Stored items
— Start —

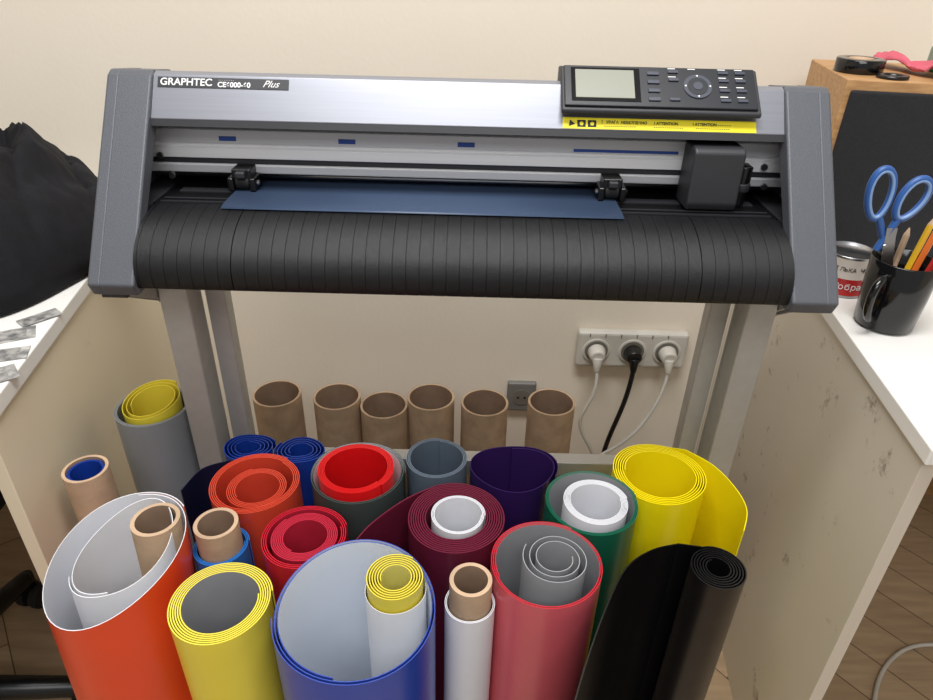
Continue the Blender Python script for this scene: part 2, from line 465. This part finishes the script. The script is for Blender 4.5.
# ---------------------------------------------------------------- stand
st = empty('plotter_stand')
for s,nm in ((-1,'left'),(1,'right')):
    x0,x1 = sorted((s*.366,s*.404))
    box('leg_'+nm, x0,x1,.785,.83,.035,.848, M['legs'], st,.002)
    x2,x3 = sorted((s*.335,s*.362))
    box('leg_inner_'+nm, x2,x3,.83,.855,.035,.848, M['legs'], st,.002)
    box('foot_'+nm, x0,x1,.63,1.06,.0,.035, M['legs'], st,.003)
    g = .434 if s<0 else .428
    yf = .715 if s<0 else .735
    xa,xb = sorted((s*.405,s*(g+.002)))
    box('mount_plate_'+nm, xa,xb,yf,.85,.830,.838, M['capdark'], st,.001)
    prism_x('gusset_'+nm, [(yf+.007,.830),(.845,.830),(.845,.760)], s*g-.002, s*g+.002, M['legs'], st)
    prism_x('gusset_b_'+nm, [(yf+.007,.830),(.845,.830),(.845,.760)], s*.407-.002, s*.407+.002, M['legs'], st)
    xa,xb = sorted((s*.407,s*g))
    box('gusset_back_'+nm, xa,xb,.841,.845,.760,.832, M['legs'], st)
    for k in range(2):
        cyl('gusset_bolt_%s_%d'%(nm,k),(s*.420,.837,.814-.024*k),(s*.420,.841,.814-.024*k),.005,M['steel'],st)
box('crossbar', -.366,.366,.835,.86,.462,.492, M['legs'], st,.002)
box('top_crossbar', -.335,.335,.86,.89,.815,.846, M['black'], st,.002)

# ---------------------------------------------------------------- rolls
ZT = 0.61
def roll(): return empty('vinyl_roll')
def core(cx, cy, r, z1, parent, lean=(0,0), z0=0.002, t=.0045):
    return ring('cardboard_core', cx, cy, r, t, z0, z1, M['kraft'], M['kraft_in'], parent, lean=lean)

# big loose orange, white backing
e = roll(); c=(-.382,.514); ln=(-.035,0)
sheet('outer_sheet', spiral(c[0],c[1],.078,.075,1.15,math.radians(35),True,wob=.03), .0010,0,ZT+.006, M['orange'],M['white'],e,c=c,tilt=(.26,.30),lean=ln,medge=M['white'])
sheet('inner_curl', spiral(c[0]+.010,c[1]+.006,.057,.053,1.2,math.radians(200),True,wob=.04), .0010,0,ZT+.008, M['white'],M['white'],e,c=c,tilt=(.35,.3),lean=ln)
core(c[0]+.044,c[1]+.022,.0235,ZT+.040,e,ln)
# yellow
e = roll(); c=(-.249,.462)
sheet('spiral_sheet', spiral(c[0],c[1],.052,.038,6,0.3), .0017,0,ZT, M['yellow'],M['greyback'],e,c=c)
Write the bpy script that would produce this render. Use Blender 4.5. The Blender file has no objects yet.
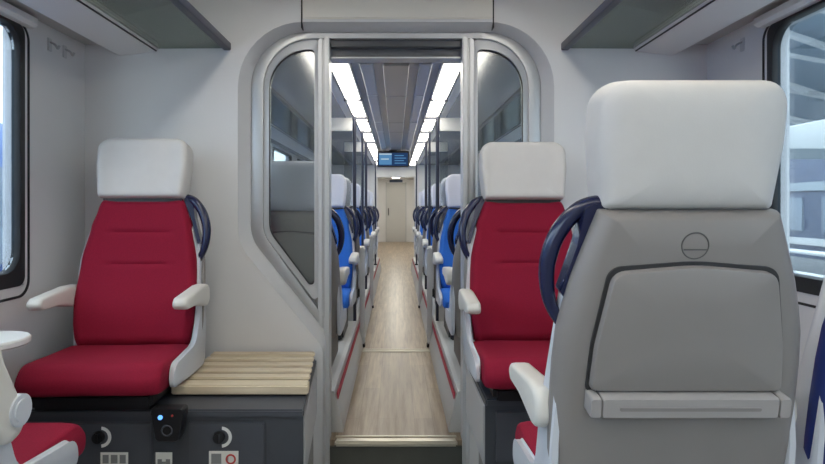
import bpy, bmesh, math, random
from mathutils import Vector, Matrix
random.seed(7)
sc = bpy.context.scene
COL = sc.collection
PI = math.pi

# ------------------------------------------------------------------ materials
def mat(name, col, rough=0.5, metal=0.0, spec=0.5, noise=0.0, nscale=40.0, bump=0.0, bscale=200.0, coat=0.0, sheen=0.0):
    m = bpy.data.materials.new(name); m.use_nodes = True
    nt = m.node_tree; b = nt.nodes['Principled BSDF']
    b.inputs['Base Color'].default_value = (*col, 1)
    b.inputs['Roughness'].default_value = rough
    b.inputs['Metallic'].default_value = metal
    b.inputs['Specular IOR Level'].default_value = spec
    b.inputs['Coat Weight'].default_value = coat
    b.inputs['Sheen Weight'].default_value = sheen
    tc = nt.nodes.new('ShaderNodeTexCoord')
    if noise > 0:
        n = nt.nodes.new('ShaderNodeTexNoise'); n.inputs['Scale'].default_value = nscale
        n.inputs['Detail'].default_value = 4
        nt.links.new(tc.outputs['Object'], n.inputs['Vector'])
        r = nt.nodes.new('ShaderNodeValToRGB')
        r.color_ramp.elements[0].position = .3; r.color_ramp.elements[1].position = .7
        r.color_ramp.elements[0].color = (*[c*(1-noise) for c in col], 1)
        r.color_ramp.elements[1].color = (*[min(1, c*(1+noise)) for c in col], 1)
        nt.links.new(n.outputs['Fac'], r.inputs['Fac'])
        nt.links.new(r.outputs['Color'], b.inputs['Base Color'])
    if bump > 0:
        n2 = nt.nodes.new('ShaderNodeTexNoise'); n2.inputs['Scale'].default_value = bscale
        nt.links.new(tc.outputs['Object'], n2.inputs['Vector'])
        bp = nt.nodes.new('ShaderNodeBump'); bp.inputs['Strength'].default_value = bump
        bp.inputs['Distance'].default_value = .002
        nt.links.new(n2.outputs['Fac'], bp.inputs['Height'])
        nt.links.new(bp.outputs['Normal'], b.inputs['Normal'])
    return m

def emit(name, col, s):
    m = bpy.data.materials.new(name); m.use_nodes = True
    nt = m.node_tree; nt.nodes.clear()
    e = nt.nodes.new('ShaderNodeEmission'); o = nt.nodes.new('ShaderNodeOutputMaterial')
    e.inputs['Color'].default_value = (*col, 1); e.inputs['Strength'].default_value = s
    nt.links.new(e.outputs[0], o.inputs[0]); return m

def glass(name, tint, gloss=.08, rough=.02):
    m = bpy.data.materials.new(name); m.use_nodes = True
    nt = m.node_tree; nt.nodes.clear()
    o = nt.nodes.new('ShaderNodeOutputMaterial'); mx = nt.nodes.new('ShaderNodeMixShader')
    t = nt.nodes.new('ShaderNodeBsdfTransparent'); t.inputs[0].default_value = (*tint, 1)
    g = nt.nodes.new('ShaderNodeBsdfGlossy'); g.inputs['Roughness'].default_value = rough
    lw = nt.nodes.new('ShaderNodeLayerWeight'); lw.inputs['Blend'].default_value = .25
    ma = nt.nodes.new('ShaderNodeMath'); ma.operation = 'MULTIPLY_ADD'
    ma.inputs[1].default_value = .5; ma.inputs[2].default_value = gloss
    nt.links.new(lw.outputs['Fresnel'], ma.inputs[0])
    nt.links.new(ma.outputs[0], mx.inputs[0])
    nt.links.new(t.outputs[0], mx.inputs[1]); nt.links.new(g.outputs[0], mx.inputs[2])
    nt.links.new(mx.outputs[0], o.inputs[0]); return m

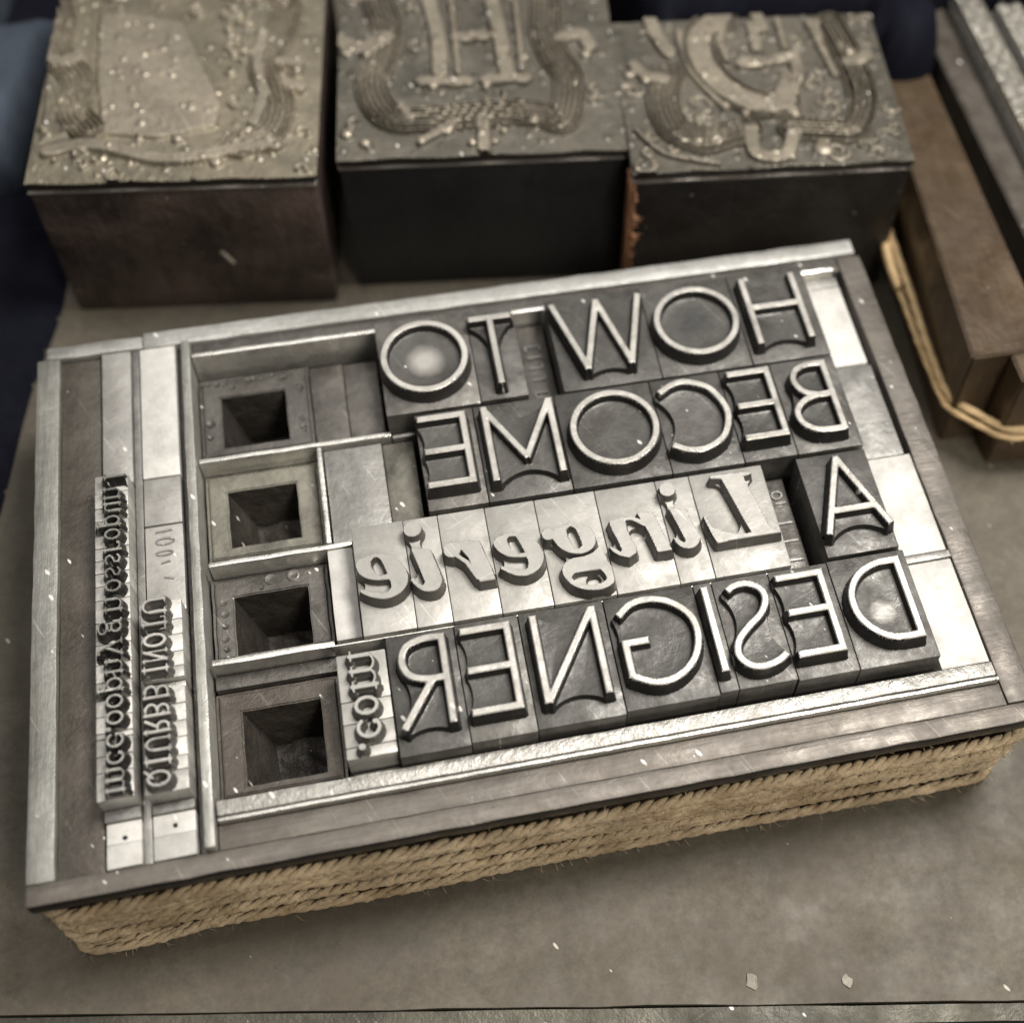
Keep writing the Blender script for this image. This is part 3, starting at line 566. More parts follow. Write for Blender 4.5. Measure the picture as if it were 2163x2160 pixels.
quad(12.1, 41.0, 16.3, 47.3, M_white2, 'clouded quad halfway down the capitals column', 18.3)
quad(12.1, 29.75, 16.3, 40.9, M_white2, 'dented greyish quad just above the small capitals', 18.2)
quad(7.5, 6.95, 11.1, 8.2, M_grey, 'grey low spacer under the lowercase column', 18.7)
quad(12.1, 6.95, 16.35, 8.0, M_grey, 'grey low spacer under the capitals column', 18.6)
for (xa, xb, who) in ((7.6, 11.05, 'lowercase'), (12.1, 16.3, 'capitals')):
    quad(xa, 2.3, xb, 4.75, M_white, f'white quad at the very foot of the {who} column', 18.3)
    # the nicked pair of quads with a dark hole
    cx = (xa+xb)/2
    e = empty('blank_quad', cx, 5.1, f'white quad with a small dark hole near the foot of the {who} column', 'type spacer', QG)
    bm = slab_bm(-(xb-xa)/2+.03, -.35, (xb-xa)/2-.03, 1.8, 0, 18.25, .12, .04)
    bm_obj('body', bm, M_white, e)
    bm = bmesh.new(); bmesh.ops.create_cone(bm, cap_ends=True, segments=14, radius1=.22, radius2=.24, depth=.5, matrix=Matrix.Translation((.1, .15 if who == 'lowercase' else .5, 18.05)))
    for v in bm.verts: v.co.x += random.uniform(-.05, .05); v.co.y += random.uniform(-.05, .05)
    bm_obj('hole', bm, M_dark, e)
bar('lead_strip', 12.05, 19.55, 16.3, 20.3, M_rule, 'short bright lead splitting the column of small capitals', 'lead strip', FU, z1=20.2, bev=.15)

# embossed pin marks on the two dark spacers
def marks(x, y, segs, label=None, parent=None, z=17.0, hgt=.25, m=M_dgrey):
    V = []; F = []
    for (a, b) in segs:
        a = np.array(a, float); b = np.array(b, float); u = (b-a)/max(np.linalg.norm(b-a), 1e-6); n = np.array([-u[1], u[0]])*.16
        k = len(V)
        for p in (a-n, b-n, b+n, a+n): V.append((x+p[0], y+p[1], z-.1))
        for p in (a-n*.6, b-n*.6, b+n*.6, a+n*.6): V.append((x+p[0], y+p[1], z+hgt))
        F += [(k+4, k+5, k+6, k+7), (k, k+1, k+5, k+4), (k+1, k+2, k+6, k+5), (k+2, k+3, k+7, k+6), (k+3, k, k+4, k+7)]
    return V, F
def arcs(cx, cy, rx, ry, n=12):
    p = [(cx+rx*math.cos(t*2*math.pi/n), cy+ry*math.sin(t*2*math.pi/n)) for t in range(n+1)]
    return [(p[i], p[i+1]) for i in range(n)]
def add_marks(obj, segs, z):
    V, F = marks(0, 0, segs, z=z)
    mesh_obj('cast_mark', V, F, M_grey, obj)
for o in list(bpy.data.objects):
    lb = o.get('label', '')
    if lb.startswith('dented greyish quad'):
        add_marks(o, arcs(.1, 3.4, 1.0, .4)+arcs(.0, 1.9, .9, .3)+[((-.9, 4.7), (.9, 4.8)), ((-.4, .6), (.6, .8)), ((-.1, -1.2), (.9, -1.5))], 18.1)
    if lb.startswith('dark recessed spacer'):
        add_marks(o, [((-.9, 3.6), (.9, 3.6)), ((-.9, 3.6), (-.9, 2.9)), ((.9, 3.6), (.9, 2.9)), ((-.8, 1.9), (.9, 1.9)), ((-.8, .2), (.8, .2)), ((.8, .2), (.8, .8)), ((-.8, -1.6), (.8, -1.6)), ((.8, -1.6), (.8, -1.1)), ((-.8, -3.6), (.8, -3.6)), ((-.8, -4.3), (.8, -4.3)), ((-.8, -3.6), (-.8, -4.3))], 17.0)
    if lb.startswith('dark spacer between the capital L'):
        add_marks(o, arcs(.2, 4.4, .6, .5)+[((-.3, 3.3), (1.0, 3.3)), ((-1, .6), (1, .6)), ((-1.1, -1.8), (1.1, -1.8)), ((-.9, -4.3), (.9, -4.3))], 17.6)

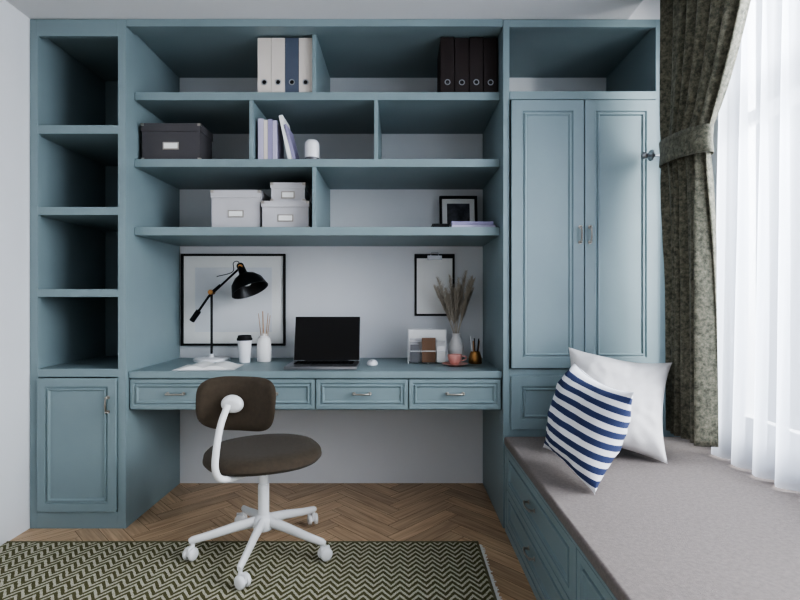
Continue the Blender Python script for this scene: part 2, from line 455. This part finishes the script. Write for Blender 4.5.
def superring(rad, z, seg=48, p=2.35, rot=20):
    out = []
    for i in range(seg):
        t = 2*math.pi*i/seg; c_, s2 = math.cos(t), math.sin(t)
        r = rad/((abs(c_)**p+abs(s2)**p)**(1/p))
        v = Rz(rot) @ Vector((r*c_, r*s2*.96, 0))
        out.append(b.bm.verts.new((cx+v.x, cy+v.y, z)))
    return out
prof = [(.10,.404),(.205,.408),(.238,.416),(.250,.430),(.247,.446),(.232,.460),(.205,.468),(.15,.470),(.08,.468)]
rings = [superring(r, z) for r, z in prof]
for A, C in zip(rings, rings[1:]):
    for i in range(48):
        j = (i+1) % 48; b.face([A[i],A[j],C[j],C[i]], BROWN, True)
b.face(rings[0][::-1], BROWN, True); b.face(rings[-1], BROWN, True)
b.box(-.07,.07,-.09,.09,.372,.4035, WHITE, T((cx,cy,0)) @ Rz(-18))
def cr(pts, n=8):
    P = [Vector(p) for p in pts]; P = [P[0]*2-P[1]]+P+[P[-1]*2-P[-2]]; out = []
    for i in range(1, len(P)-2):
        for k in range(n):
            t = k/n
            out.append(.5*((2*P[i])+(-P[i-1]+P[i+1])*t+(2*P[i-1]-5*P[i]+4*P[i+1]-P[i+2])*t*t+(-P[i-1]+3*P[i]-3*P[i+1]+P[i+2])*t**3))
    out.append(P[-2]); return out
b.tube(cr([(-.61,2.17,.388),(-.65,2.05,.392),(-.69,1.945,.412),(-.703,1.905,.460),(-.698,1.900,.54),(-.686,1.912,.63),(-.666,1.935,.705)], 8), .0135, WHITE, 16)
bc = Vector((-.628, 1.985, .700)); yaw = -10
nu, nv = 28, 14
def back(u, v, side):
    w, h, th = .166, .106, .020
    p = 3.6
    m_ = (abs(u)**p+abs(v)**p)**(1/p); mm = max(abs(u), abs(v))
    k = mm/m_ if m_ > 1e-6 else 1
    uu, vv = u*k, v*k
    x = uu*w*(1+.03*vv); z = vv*h
    y = -.055*(uu**2)
    t_ = th*max(0, 1-mm**6)**.5
    return Vector((x, y + side*t_, z))
M = T(bc) @ Rz(yaw) @ Rx(-6)
for side in (-1, 1):
    G = [[b.bm.verts.new(M @ back(-1+2*i/nu, -1+2*j/nv, side)) for i in range(nu+1)] for j in range(nv+1)]
    for j in range(nv):
        for i in range(nu):
            b.face([G[j][i],G[j][i+1],G[j+1][i+1],G[j+1][i]], BROWN, True)
bmesh.ops.remove_doubles(b.bm, verts=b.bm.verts[:], dist=.0004)
Mb = T((-.655,1.950,.704)) @ Rz(yaw) @ Rx(90)
b.lathe([(0,-.014),(.032,-.014),(.036,-.004),(.034,.006),(.026,.014),(.012,.018),(0,.018)], WHITE, (0,0,0), 28, Mb, sx=1.3, sy=1.0)
b.finish()

# ------------------------------------------------------------------ pillows
def pillow(name, size, thick, M, m, floorz, seed=0, stretch=1.0):
    b = B(name); n = 44
    for side in (-1, 1):
        G = []
        for j in range(n+1):
            row = []
            for i in range(n+1):
                u, v = -1+2*i/n, -1+2*j/n
                x = u*size/2*(1-.13*(1-v*v)*abs(u)**2) ; z = v*size/2*stretch*(1-.13*(1-u*u)*abs(v)**2)
                t = thick/2*((1-abs(u)**2.6)*(1-abs(v)**2.6))**.55 if abs(u) < 1 and abs(v) < 1 else 0
                nn = noise.noise(Vector((u*2.2+seed, v*2.2, side*3)))*.25 + noise.noise(Vector((u*5+seed, v*5, side*7)))*.1
                wr = .035*math.sin(9*math.atan2(abs(v), abs(u)+1e-6)*2+seed)*(u*u+v*v)/2
                t *= 1+nn*.6+wr*2
                sag = .018*noise.noise(Vector((u+seed, v+5, 1)))
                row.append(b.bm.verts.new(M @ Vector((x, side*t+sag, z))))
            G.append(row)
        for j in range(n):
            for i in range(n):
                f = b.face([G[j][i],G[j][i+1],G[j+1][i+1],G[j+1][i]], m, True)
                for l, (a_, c_) in zip(f.loops, ((i,j),(i+1,j),(i+1,j+1),(i,j+1))): l[b.uv].uv = (a_/n, c_/n)
    bmesh.ops.remove_doubles(b.bm, verts=b.bm.verts[:], dist=.0003)
    dz = floorz - min(v.co.z for v in b.bm.verts)
    for v in b.bm.verts: v.co.z += dz
    return b.finish()
pillow('white_pillow', .425, .18, T((.918,2.135,.66)) @ Rz(-14) @ Rx(-23) @ Ry(8), PILW, .4545, 1)
pillow('striped_pillow', .370, .19, T((.678,1.845,.62)) @ Rz(-76) @ Rx(-17) @ Ry(9), STRIPE, .4545, 4)

# ------------------------------------------------------------------ curtains
def smooth(a, c, t): t = max(0, min(1, t)); t = t*t*(3-2*t); return a+(c-a)*t
b = B('curtain')
nu, nv = 170, 90; zt, zb, ztie = 2.60, .530, 1.76
XCU = 1.220
G = []
for j in range(nv+1):
    z = zt+(zb-zt)*j/nv
    if z > ztie:
        t = (zt-z)/(zt-ztie)
        yn = 1.69+(1.98-1.69)*(t**2.0); yf = smooth(2.25, 2.29, t)
        amp = .046*(1-.45*t)
    else:
        t = (ztie-z)/(ztie-zb)
        yn = smooth(1.98, 1.965, t*3); yf = smooth(2.29, 2.235, t*2); amp = .026+.012*min(1, t*3)
    row = []
    pinch = math.exp(-((z-ztie)/.09)**2)
    for i in range(nu+1):
        u = i/nu
        ph = 2*math.pi*6.0*(u + .018*math.sin(z*2.3+u*6))
        f = math.sin(ph)+.25*math.sin(2.3*ph+z)
        x = XCU + f*amp*(1-.25*pinch) - .02*pinch*math.sin(math.pi*u)
        y = yn+(yf-yn)*u + .012*math.cos(ph)*.6
        row.append(b.bm.verts.new((x, y, z)))
    G.append(row)
for j in range(nv):
    for i in range(nu): b.face([G[j][i],G[j][i+1],G[j+1][i+1],G[j+1][i]], CURT, True)
seg = 40; rr = []
for zz, k in ((1.705,1.0),(1.73,.985),(1.76,.97),(1.79,.985),(1.815,1.0)):
    rr.append([b.bm.verts.new((XCU-.005+.058*k*math.cos(2*math.pi*i/seg), 2.135+.175*k*math.sin(2*math.pi*i/seg), zz+.012*math.sin(2*math.pi*i/seg))) for i in range(seg)])
for A, C in zip(rr, rr[1:]):
    for i in range(seg): b.face([A[i],A[(i+1)%seg],C[(i+1)%seg],C[i]], CURT, True)
b.box(1.195, 1.240, 1.65, 2.33, 2.605, 2.655, WHITE)
o = b.finish(); md = o.modifiers.new('s', 'SOLIDIFY'); md.thickness = .003; md.offset = 0
b = B('curtain_holdback')
b.tube([(1.449,2.352,1.790),(1.165,2.352,1.790)], .007, SILVER, 12)
b.tube([(1.449,2.352,1.790),(1.440,2.352,1.790)], .025, SILVER, 20)
b.sphere((1.152,2.352,1.790), .017, SILVER)
b.tube([(1.178,2.352,1.790),(1.186,2.352,1.790)], .026, SILVER, 24)
b.finish()

b = B('sheer_curtain')
nu, nv = 560, 40; y0_, y1_ = -1.35, 2.13
phs = []
for i in range(nu+1):
    y = y0_+(y1_-y0_)*i/nu
    phs.append(2*math.pi*(y/.125 + .8*noise.noise(Vector((y*1.7,3,0)))))
G = []
for j in range(nv+1):
    z = 2.60+(.462-2.60)*j/nv; t = j/nv; row = []
    for i in range(nu+1):
        y = y0_+(y1_-y0_)*i/nu
        a = .024+.012*t + .014*noise.noise(Vector((y*3, z*.5, 2)))
        x = 1.362 + a*math.sin(phs[i]+.6*math.sin(z*1.1+y*2)) + .005*math.sin(3.1*phs[i]+z*2) - .02*t**6
        row.append(b.bm.verts.new((x, y+.014*math.cos(phs[i]), z)))
    G.append(row)
for j in range(nv):
    for i in range(nu): b.face([G[j][i],G[j][i+1],G[j+1][i+1],G[j+1][i]], SHEER, True)
b.box(1.340, 1.380, -1.35, 2.30, 2.605, 2.655, WHITE)
b.finish()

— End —

▶ REQUIRED WORK
Return each line that includes "finishes".

▶ RESPONSE
Continue the Blender Python script for this scene: part 2, from line 465. This part finishes the script. The script is for Blender 4.5.
Continue the Blender Python script for this scene: part 2, from line 455. This part finishes the script. Write for Blender 4.5.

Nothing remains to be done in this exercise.